PrintShareE-Mail This Page

A Timeline of Lombard College

1851-1930

Lombard College

1851

Illinois Liberal Institute is issued a charter in January by the Illinois General Assembly.

1852
Illinois Liberal Institute opens with 60 students.

1855
Illinois Liberal Institute burns to the ground on April 17 -- classes continue in the Lutheran Church.

1856
Institute graduates first class of four men and two women. A new building is started with a gift from Benjamin Lombard of Henry, Illinois. The Institute charter changes the name to Lombard University.

1865
Lombard charter is revised to obtain tax-exempt status. Lombard dissolves board of stockholders and establishes a board of trustees elected by the Universalist Churches. Lombard becomes a church supported university.

1871
First student boarding house is completed. It is privately owned.

1875
First Honorary Ph.D is awarded at Commencement

1877
Enrollment drops to 18 students.

1881
Dr. W.H. Ryder establishes a school of divinity with an endowment of $20,000. Tuition is free.

Boarding hall for women is built by the University.

1884
Records show only three college grade students enrolled at Lombard.

1890
With additional gifts from Dr. Ryder and others, the theology department is named Ryder Divinity School.

1891
First LL.D. honorary degree is awarded at Commencement.

1893
Alpha Xi Delta women's fraternity is originated at Lombard.

1894
Street cars from downtown Galesburg begin running to the edge of campus.

1896
Lombard Hall ladies dormitory is completed.

1897
A gymnasium is constructed for both gym and oratorical facilities.

1899
The first record of organized sports appears in university publications.

1900
The name of the Lombard University is changed to Lombard College.

1907
A small group of Lombard faculty discussed the possibility of uniting with Knox.

1912
A meeting in Chicago, attended by trustees from both Lombard and Knox, voted unanimously to unite the two colleges. The union was never accomplished.

Pi Beta Phi and Alpha Xi Delta bungalows are completed on campus.

A new gym was built; the old one was remodeled into Alumni Hall.

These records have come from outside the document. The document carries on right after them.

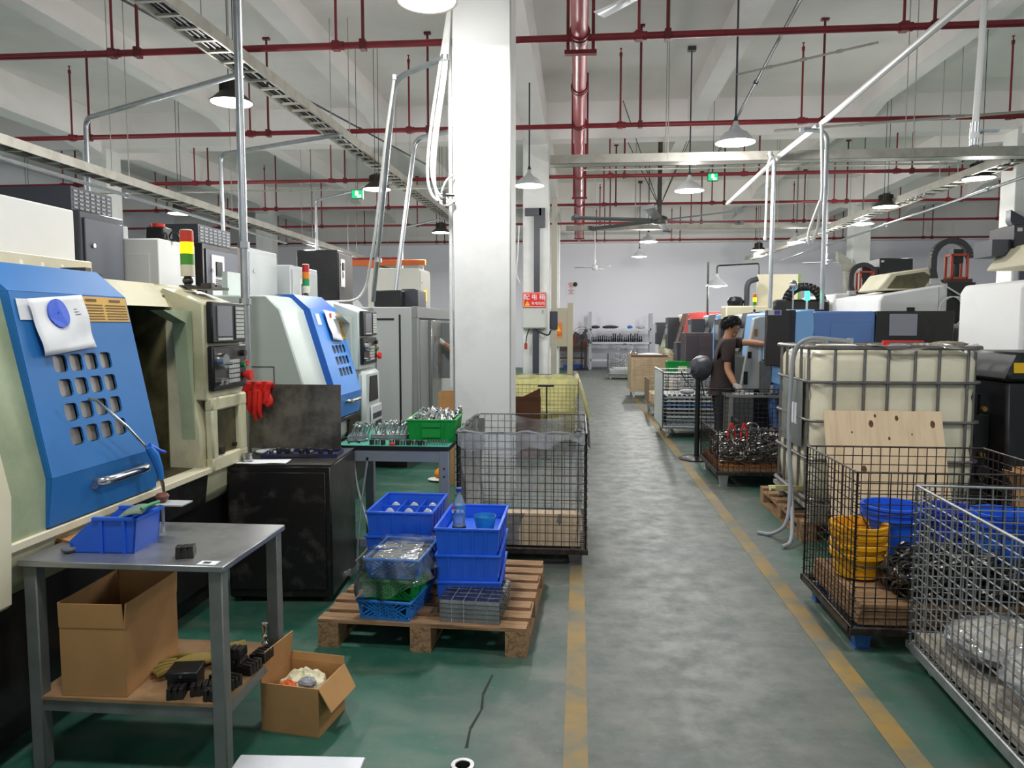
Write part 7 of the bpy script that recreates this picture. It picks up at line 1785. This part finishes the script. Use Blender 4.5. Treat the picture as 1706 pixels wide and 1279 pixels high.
# ---- electric box with red sign on the second column
CX = -0.83
t = thing('distribution_box', 'pale grey electric distribution box on the second column', 'electric box', (CX, 14.55, 1.48))
o = M(); o.box(-0.25,0.22,-0.16,0,0,0.68); o.obj('case', mat('box_grey','#c3c6bf',0.5), t, bevel=0.008); o = M(); o.box(-0.23,0.20,-0.172,-0.16,0.02,0.66); d = o.obj('door', mat('box_grey','#c3c6bf',0.5), t, bevel=0.004); o = M(); o.box(0.13,0.16,-0.18,-0.172,0.28,0.36); o.obj('lock', STEEL, d)
t = thing('warning_sign', 'red electric box warning sign with white characters', 'sign', (CX-0.015, 14.36, 1.88))
o = M(); o.box(-0.22,0.22,-0.006,0,0,0.29); sg = o.obj('plate', mat('sign_red','#d8291f',0.45), t)
o = M()
for (x0,x1,z0,z1) in ((-0.205,0.205,0.012,0.018),(-0.205,0.205,0.272,0.278),(-0.205,-0.199,0.012,0.278),(0.199,0.205,0.012,0.278)): o.box(x0,x1,-0.008,-0.006,z0,z1)
o.obj('border', PAPER, sg)
text_mesh('配 电 箱', 0.115, 'title_text', PAPER, sg, (0,-0.009,0.195), (R(90),0,0), 0.001)
text_mesh('有电危险', 0.062, 'warning_text', PAPER, sg, (0.07,-0.009,0.075), (R(90),0,0), 0.001)
o = M(); o.prism([(-0.18,0.035),(-0.08,0.035),(-0.13,0.12)],'y',-0.010,-0.006); tri = o.obj('triangle', mat('sign_yellow','#f0c81a',0.45), sg); o = M(); o.prism([(-0.135,0.055),(-0.12,0.08),(-0.127,0.08),(-0.118,0.105),(-0.138,0.072),(-0.13,0.072)],'y',-0.012,-0.010); o.obj('bolt_mark', BLACK, tri)
t = thing('cable_duct', 'dark grey cable duct running up the second column', 'cable duct', (CX+0.02, 14.55, 0)); o = M(); o.box(-0.07,0.05,-0.10,0,0,1.46); o.box(-0.05,0.06,-0.10,0,2.17,3.66); o.obj('duct', DKGRY, t); o = M(); o.box(-0.22,0.09,-0.12,0.0,3.62,3.76); o.box(0.05,0.16,-0.12,0.0,3.4,3.76); o.obj('elbow', DKGRY, t)
t = thing('box_cable', 'black cables and red plug hanging below the electric box', 'cable', (CX-0.1, 14.42, 1.0)); o = M(); o.tube(bend([(0.1,0,0.50),(0.2,-0.02,0.40),(0.36,0.0,0.34),(0.40,0,0.45)],0.1),0.016,8); o.tube(bend([(0.0,0,0.50),(-0.06,0,0.36),(-0.08,0,0.2)],0.06),0.01,8); o.obj('lead', BLACK, t); o = M(); o.cyl((-0.08,0,0.08),(-0.08,0,0.2),0.03,n=10); o.obj('red_plug', mat('dull_red2','#b03a3a',0.5), t)
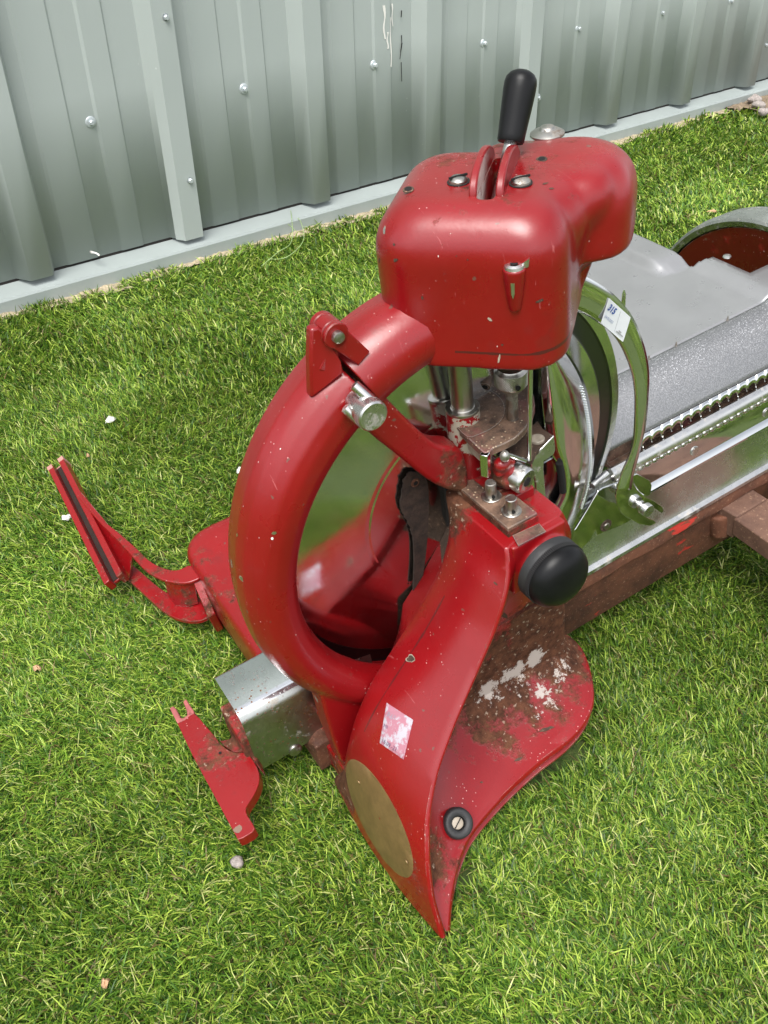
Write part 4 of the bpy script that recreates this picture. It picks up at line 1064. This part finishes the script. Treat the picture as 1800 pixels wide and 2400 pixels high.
# ---- CHROME TUBE at lower left
T0 = -.2085
def tube_prof(x):
    o_ = []
    for (y, z) in ((.052, -.158), (.052, -.130)): o_.append((y, z))
    for k in range(5):
        a = D2R(0 + 90 * k / 4); o_.append((.046 + .006 * math.cos(a), -.130 + .006 * math.sin(a) + .004))
    for k in range(7):
        a = D2R(90 + 80 * k / 6); o_.append((.010 + .012 * math.cos(a), -.132 + .012 * math.sin(a)))
    o_ += [(-.0030, -.150), (-.0035, -.185)]
    for k in range(5):
        a = D2R(180 + 70 * k / 4); o_.append((.0045 + .008 * math.cos(a), -.188 + .008 * math.sin(a)))
    o_ += [(.03, -.197), (.05, -.19)]
    return [Vector((x, y, z)) for y, z in o_]
g = G(); nP = len(tube_prof(0)); rr = [tube_prof(T0), tube_prof(T0 + .03), tube_prof(-.09)]
g.loft(rr)
tbx = g.make('chrome_cover', ['tube', 'tube_side'], slicer, sharp=40)
for p in tbx.data.polygons:
    if p.normal.y < -.55 or p.normal.x < -.7 and False: p.material_index = 1
label(tbx, 'rust speckled chrome box cover sticking out at the left')
c = at(638, 1620, 1, -.0036); g = G(); g.lathe([(.0062, 0), (.0060, -.0010), (.0036, -.0024)], c, (0, 1, 0), 24); g.make('cover_bolt', 'steel', tbx, sharp=40)
g = G()
for k in range(5): g.ell((-.150 + .012 * k, .002 + .004 * math.sin(k), -.196 - .003 * k), (.014, .012, .017), seg=14)
g.box((-.16, -.012, -.226), (-.10, .03, -.19))
o = cast(g, 'rusty_lug', 'rust', slicer, .002, 5)

# ---- BRACKET at tube end (front left)
def bz(P, z): return [at(a, b, 2, z) for a, b in P]
zk = -.168
def ZBR(X, Y): return 380 + .1627 * X, 1620 + .1627 * Y
def bq(L_, z=zk): return [ats(*ZBR(a, b), 2, z) for a, b in L_]
face = [(215, 460), (330, 410), (460, 320), (620, 490), (760, 650), (850, 770), (960, 850), (1090, 890), (1210, 890), (1320, 1010), (1395, 1180), (1390, 1340), (1310, 1510), (1225, 1640), (1205, 1700), (1225, 1790), (1335, 1975), (1220, 2080), (1105, 2132), (1060, 2080), (780, 1560), (450, 950), (270, 570)]
g = G(); g.prism(cr_spline([Vector(p) for p in bq(face)] + [bq(face)[0]], 2)[:-1], Vector((.001, .000, -.011)))
o = g.make('front_bracket', 'red_tips', slicer, sharp=35); bevel(o, .0012, 2, 45); label(o, 'red forked bracket at the end of the chrome cover'); FBK = o
pr_a = [(105, 240), (165, 208), (205, 260), (262, 378), (240, 440), (215, 458)]
pr_b = [(300, 150), (340, 108), (380, 170), (460, 290), (458, 322), (400, 350), (362, 350), (352, 280)]
pr_c = [(215, 458), (240, 375), (300, 385), (352, 350), (400, 280), (460, 318), (330, 412)]
g = G()
for q_ in (pr_a, pr_b, pr_c): g.prism(bq(q_, zk - .0015), Vector((.001, 0, -.009)))
o = g.make('fork_tip', plain('dull_pink_primer', (.33, .09, .085), .55, var=.3, scale=120), FBK, sharp=35); bevel(o, .0008, 2, 45)
g = G()
gus = [(800, 690), (880, 705), (1000, 660), (1050, 590), (1015, 420), (1080, 350), (1240, 640), (1420, 1150), (1300, 1010), (1180, 900), (1000, 870), (860, 770)]
g.prism(bq(gus, zk - .004), Vector((.003, .0, -.014)))
g.box((T0 - .006, -.002, -.193), (T0 + .003, .040, -.145))
o = cast(g, 'bracket_neck', 'red_grimy', slicer, .0014, 4); o.parent = FBK
g = G(); c = ats(*ZBR(835, 890), 2, zk + .0003); g.lathe([(.0013, 0), (.0013, .0004)], c, (0, 0, 1), 14); g.make('bracket_hole', 'hole', FBK, smooth=False)

# ---- ARM at far left: slotted bar with two curved flanges
def Z4(X, Y): return 100 + .2532 * X, 1060 + .2532 * Y
def a4(X, Y, z): return ats(*Z4(X, Y), 2, z)
za, zb2 = -.180, -.222
# slotted bar: U channel, far end upper-left
eA0, eA1 = a4(40, 130, -.176), a4(185, 100, -.176)
e0 = a4(110, 90, -.176); e1 = a4(655, 1180, -.190)
ad = (e1 - e0).normalized(); Lb = (e1 - e0).length
side = ad.cross(Vector((0, 0, 1))).normalized()
if (MR @ side).y > 0: side = -side
# frame: ad along bar, nrm = facing up/left towards camera
nrm = (Vector((-.35, -.28, .9))); nrm = (nrm - ad * nrm.dot(ad)).normalized(); sd = ad.cross(nrm).normalized()
RB = Matrix((ad, sd, nrm)).transposed()
g = G()
w2, sl = .0112, .0042
g.box((0, -w2, -.014), (Lb, -sl, 0), R=RB, c=e0); g.box((0, sl, -.014), (Lb * .985, w2, 0), R=RB, c=e0); g.box((0, -sl, -.014), (Lb * .97, sl, -.010), R=RB, c=e0)
arm = g.make('slotted_arm', 'red_worn', slicer, sharp=30); bevel(arm, .0008, 2); label(arm, 'long slotted red arm lying out to the left')
g = G(); g.box((.002, -sl + .0002, -.0098), (Lb * .965, sl - .0002, -.0090), R=RB, c=e0); g.make('slot_bed', 'dark_bed', arm, smooth=False)
g = G(); g.box((-.0006, -w2 - .0003, -.0145), (.0065, -sl - .0004, .0004), R=RB, c=e0); g.box((-.0006, sl + .0004, -.0145), (.0065, w2 + .0003, .0004), R=RB, c=e0); g.box((-.0008, -w2, -.0142), (.003, w2, -.0096), R=RB, c=e0)
g.make('bare_end', plain('pink_primer', (.42, .20, .17), .7, var=.2), arm, smooth=False)
upo = [(330, 370), (480, 560), (700, 740), (860, 880), (1000, 1010), (1150, 1080), (1260, 1085), (1370, 1045), (1450, 1140)]
upi = [(330, 420), (520, 640), (640, 760), (800, 930), (950, 1090), (1080, 1165), (1200, 1200), (1340, 1205), (1450, 1165)]
def flange(o_, i_, z0, z1, th):
    A = cr_spline([Vector((a, b, z0 + (z1 - z0) * k / (len(o_) - 1))) for k, (a, b) in enumerate(o_)], 4)
    B = cr_spline([Vector((a, b, z0 + (z1 - z0) * k / (len(i_) - 1))) for k, (a, b) in enumerate(i_)], 4)
    rings = []
    for a, b in zip(A, B):
        p = a4(a.x, a.y, a.z); q = a4(b.x, b.y, b.z); rings.append([p, q, q - Vector((0, 0, th)), p - Vector((0, 0, th))])
    gg = G(); gg.loft(rings); return gg, A, B
gg, A1, B1 = flange(upo, upi, -.178, -.172, .0035); o = gg.make('upper_flange', 'red_worn', arm, sharp=35); bevel(o, .0009, 2)
loo = [(790, 1010), (900, 1100), (1030, 1215), (1150, 1300), (1250, 1340), (1330, 1340), (1420, 1310), (1470, 1390)]
loi = [(780, 1170), (850, 1230), (960, 1330), (1080, 1440), (1200, 1520), (1330, 1560), (1450, 1560), (1530, 1530)]
gg, A2, B2 = flange(loo, loi, -.205, -.212, .0040); o = gg.make('lower_flange', 'red_worn', arm, sharp=35); bevel(o, .0009, 2)
# web between the flanges and at the bar
g = G()
wA = [a4(a, b, -.178) for a, b in ((330, 395), (600, 720), (830, 960))]; wB = [a4(a, b, -.203) for a, b in ((330, 440), (590, 900), (800, 1180))]
g.loft([[a, b, b + Vector((.004, .004, 0)), a + Vector((.004, .004, 0))] for a, b in zip(wA, wB)])
g.loft([[a4(x, y, -.176), a4(x2, y2, -.209), a4(x2, y2, -.209) + Vector((.003, .006, 0)), a4(x, y, -.176) + Vector((.003, .006, 0))] for (x, y), (x2, y2) in (((1130, 1190), (1160, 1320)), ((1200, 1205), (1230, 1420)), ((1300, 1210), (1340, 1430)), ((1400, 1185), (1440, 1400)))])
o = g.make('arm_web', 'red_worn', arm, sharp=40)
g = G(); a = a4(1440, 1170, -.172); b = a4(1585, 1500, -.172)
g.prism([a4(1380, 1175, -.174), a4(1450, 1135, -.174), a4(1600, 1490, -.200), a4(1530, 1530, -.200)], (.004, .004, -.030)); o = g.make('arm_foot', 'red_worn', arm, sharp=35); bevel(o, .0012, 2)

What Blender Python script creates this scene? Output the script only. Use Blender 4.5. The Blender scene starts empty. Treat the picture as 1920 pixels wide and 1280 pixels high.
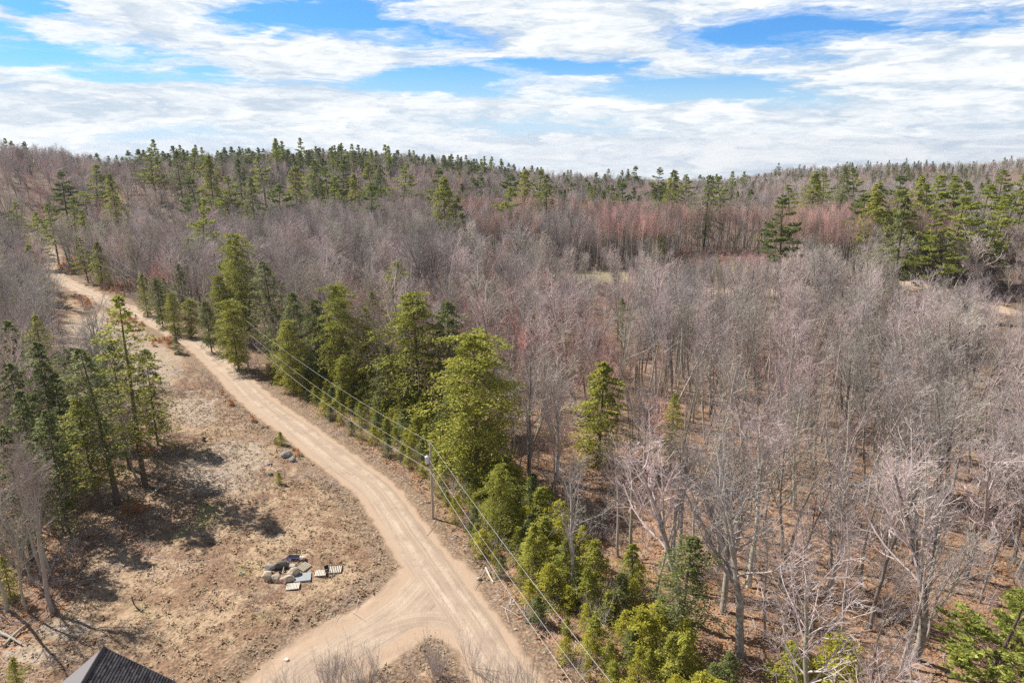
import bpy, math, random
import numpy as np
from mathutils import Vector, Matrix, Euler
R_ = math.radians
sc = bpy.context.scene
col = sc.collection
rng = np.random.default_rng(7)
random.seed(7)

# ------------------------------------------------------------------ camera
PITCH = R_(16.2); CH = 42.0; F = 1281.0
cd = bpy.data.cameras.new('camera'); cam = bpy.data.objects.new('camera', cd); col.objects.link(cam)
cam.location = (0, 0, CH); cam.rotation_euler = (R_(90) - PITCH, 0, 0)
cd.sensor_width = 36; cd.lens = F / 1920 * 36; cd.clip_start = 0.5; cd.clip_end = 9000
sc.camera = cam
sc.view_settings.view_transform = 'Standard'; sc.view_settings.look = 'None'
sc.view_settings.gamma = 1; sc.view_settings.exposure = 0.55
sc.cycles.max_bounces = 5; sc.cycles.diffuse_bounces = 2; sc.cycles.glossy_bounces = 1
sc.cycles.transmission_bounces = 2; sc.cycles.volume_bounces = 0; sc.cycles.use_denoising = False; sc.cycles.denoiser = 'OPENIMAGEDENOISE'; sc.cycles.denoising_input_passes = 'RGB_ALBEDO_NORMAL'; sc.cycles.denoising_prefilter = 'ACCURATE'
sc.cycles.caustics_reflective = False; sc.cycles.caustics_refractive = False

# ------------------------------------------------------------------ node helpers
def nd(nt, typ, inp=None, **kw):
    n = nt.nodes.new(typ)
    for k, v in kw.items(): setattr(n, k, v)
    if inp:
        for k, v in inp.items():
            s = n.inputs[k]
            if isinstance(v, bpy.types.NodeSocket): nt.links.new(v, s)
            else: s.default_value = v
    return n
def mth(nt, op, a, b=0.0, c=None, clamp=False):
    n = nt.nodes.new('ShaderNodeMath'); n.operation = op; n.use_clamp = clamp
    for i, v in enumerate((a, b) if c is None else (a, b, c)):
        if isinstance(v, bpy.types.NodeSocket): nt.links.new(v, n.inputs[i])
        else: n.inputs[i].default_value = v
    return n.outputs[0]
def mixc(nt, f, a, b, blend='MIX'):
    n = nt.nodes.new('ShaderNodeMix'); n.data_type = 'RGBA'; n.blend_type = blend
    for s, v in ((n.inputs[0], f), (n.inputs[6], a), (n.inputs[7], b)):
        if isinstance(v, bpy.types.NodeSocket): nt.links.new(v, s)
        else: s.default_value = v if not isinstance(v, tuple) or len(v) == 4 else (*v, 1)
    return n.outputs[2]
def ramp(nt, f, stops):
    n = nt.nodes.new('ShaderNodeValToRGB'); nt.links.new(f, n.inputs[0])
    els = n.color_ramp.elements
    while len(els) < len(stops): els.new(0.5)
    for e, (p, c) in zip(els, stops): e.position = p; e.color = (*c, 1) if len(c) == 3 else c
    return n.outputs[0]
def sstep(nt, v, a, b):
    n = nt.nodes.new('ShaderNodeMapRange'); n.interpolation_type = 'SMOOTHSTEP'
    nt.links.new(v, n.inputs[0]); n.inputs[1].default_value = a; n.inputs[2].default_value = b
    return n.outputs[0]

# ------------------------------------------------------------------ sun + sky
SUN_EL = R_(47)
sx, sy = -0.88, 0.47                     # the sun stands up-left, a little behind the wood
sdir = Vector((sx, sy, 0)).normalized() * math.cos(SUN_EL) + Vector((0, 0, math.sin(SUN_EL)))
sl = bpy.data.lights.new('sun', 'SUN'); sl.energy = 5.0; sl.angle = R_(0.5); sl.color = (1, 0.95, 0.86)
so = bpy.data.objects.new('sun', sl); col.objects.link(so)
so.rotation_euler = sdir.to_track_quat('Z', 'Y').to_euler(); so.location = (-60, 60, 150)

w = bpy.data.worlds.new('World'); sc.world = w; w.use_nodes = True
nt = w.node_tree; nt.nodes.clear()
sky = nd(nt, 'ShaderNodeTexSky', sky_type='NISHITA', sun_disc=False, sun_elevation=SUN_EL,
         sun_rotation=math.atan2(sx, sy), altitude=200, air_density=1.0, dust_density=0.4, ozone_density=1.5)
tc = nd(nt, 'ShaderNodeTexCoord')
sep = nd(nt, 'ShaderNodeSeparateXYZ', {0: tc.outputs['Generated']})
az = mth(nt, 'ARCTAN2', sep.outputs[0], sep.outputs[1])
el = mth(nt, 'ARCSINE', sep.outputs[2])
comb = nd(nt, 'ShaderNodeCombineXYZ', {0: mth(nt, 'MULTIPLY', az, 3.0), 1: mth(nt, 'MULTIPLY', el, 15.0), 2: 0.0})
warp = nd(nt, 'ShaderNodeTexNoise', {'Vector': comb.outputs[0], 'Scale': 1.6, 'Detail': 5, 'Roughness': 0.6})
wv = nd(nt, 'ShaderNodeVectorMath', {0: warp.outputs['Color'], 1: (0.5, 0.5, 0.5)}, operation='SUBTRACT')
ws = nd(nt, 'ShaderNodeVectorMath', {0: wv.outputs[0], 'Scale': 1.1}, operation='SCALE')
wa = nd(nt, 'ShaderNodeVectorMath', {0: comb.outputs[0], 1: ws.outputs[0]}, operation='ADD')
n1 = nd(nt, 'ShaderNodeTexNoise', {'Vector': wa.outputs[0], 'Scale': 1.35, 'Detail': 9, 'Roughness': 0.62}).outputs[0]
n2 = nd(nt, 'ShaderNodeTexNoise', {'Vector': wa.outputs[0], 'Scale': 4.0, 'Detail': 8, 'Roughness': 0.6}).outputs[0]
wsep = nd(nt, 'ShaderNodeSeparateXYZ', {0: wa.outputs[0]})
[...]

Ryder Divinity School transferred to Chicago and was affiliated with the University of Chicago divinity schools.

1922
Tompkins Science Hall is completed.

1924
Enrollment grows to more than 500 in all the Lombard branches.

1928
Ryder House is sold to University of Chicago, and the charter was transferred to Meadville Theological School in Chicago.

1930
Serious financial concerns due to loss of endowment income, deficit financing over the years, failure of the Universalist and Unitarian churches, and the stock market crash force the college to cease operation.

Lombard College graduates its last class in the spring of 1930, after 79 years of operation.

Students who did not have enough credits to graduate were invited to transfer to Knox ,without loss of academic standing, to finish their education. Knox honored the cost of Lombard's tuition.

All academic records were housed at Knox, and all Lombard alumni were invited to become part of the Knox College Alumni Association. Lombard traditions and the Lombard bell are preserved at Knox.

The Lombard College charter is still legally held by the Meadville Theological Seminary in Chicago. The College is now called the Meadville Lombard Theological School.